Il pennarello della signora Haley
DI MICHELE SERRA
Che una donna americana di 52 anni, persona pubblica e con cariche politiche rilevanti, abbia potuto scrivere “finiteli!” su un missile israeliano, così come si firmano i palloni da calcio o le magliette, è così triste, così desolante, che si fatica a trovare le parole per dirlo. Non perché il missile sia israeliano, ma perché è un missile. Non perché Nikki Haley sia un esponente di punta della destra americana, ma perché è una donna, madre di due figli.
Di soldatacci che scrivono ogni possibile sconcezza, per farsi coraggio, sulle loro ogive scintillanti, è pieno il mondo. La sola maniera di combattere la paura della morte è urlare viva la morte. La guerra è una saga fallica, ed è solo quando ingoi il tuo sangue con la faccia nel fango che abbassi la cresta e invochi la madre: vorresti non avere mai lasciato le sue braccia. Dunque la foto di una madre, in jeans e maglietta, con l’aria della turista disinvolta, che si avvicina a una batteria di missili, vettori di morte anche per molti innocenti e per molti bambini, e esorta quella ferraglia all’annientamento del bersaglio (esseri umani), fa un effetto catastrofico. Nel senso letterale: è un annuncio di catastrofe.

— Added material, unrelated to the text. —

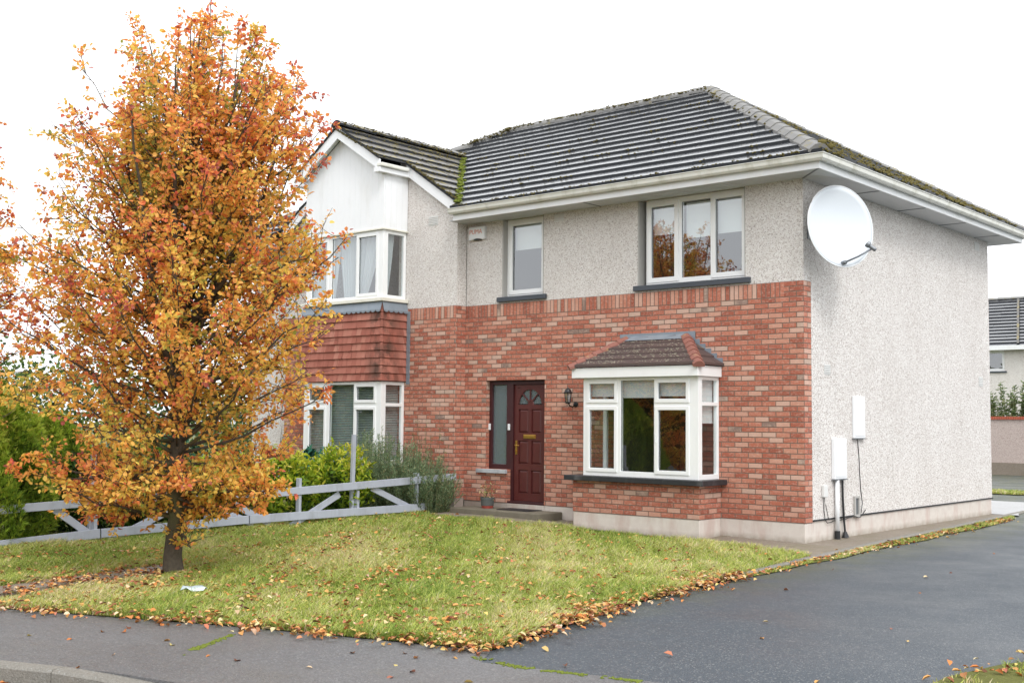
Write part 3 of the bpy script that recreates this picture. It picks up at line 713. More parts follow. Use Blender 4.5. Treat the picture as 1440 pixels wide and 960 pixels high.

Uomini e donne, da che mondo e mondo, hanno fatto anche molto di peggio, come tutti ben sappiamo. Eppure avevamo coltivato la piccola illusione, nell’ultimo paio di generazioni, che molto dipendesse dal testosterone, dal predominio millenario del maschio. E avevamo riposto qualche millesimo di grammo di speranza nelle donne, in quanto portatrici di vita. Poi arrivano le signore Haley con il pennarello carico, e il soffio di speranza si assottiglia ulteriormente.